Some probably do live in government housing that is slowly replacing the shacks in townships. These have electricity and indoor plumbing although many will still build an outhouse so that extended family still living in shacks can share in the plumbing. Can you imagine that? I cannot, not coming from where I do. The lists for these houses is long and the little houses go up so slowly.

When you speak to the kids you begin to understand that they know that their only hope to bring about progress is their education. It is everything for many of them. But, jobs are growing more scarce. Even if they are able to get degrees, even advanced degrees there may not be jobs for them unless the situation changes. Currently, there is increasing desperation among these people due to issues in the world market. The prices of their food, transportation and daily expenses are increasing. They cannot afford to feed their families or even get to work. Many of the kids in my classes pay taxi buses to pick them up at one stop, usually far from home. They have to walk sometimes as much as an hour to these stops and it costs their family money. The fares are rising due to the sky rocketing price of gas.

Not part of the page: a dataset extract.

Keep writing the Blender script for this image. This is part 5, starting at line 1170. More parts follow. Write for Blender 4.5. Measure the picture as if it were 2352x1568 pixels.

There has been progress in the past 14 years and I wonder if the current market will halt this progress for my students. Will these kids be able to continue to alter the face of the townships for the better? The worry is going to stick with me long after I leave, because now South Africa has a face. And the face isn't desperate and defeated. It's not what you see in movies. For me the face of South Africa is that of its bright-eyed, earnest students.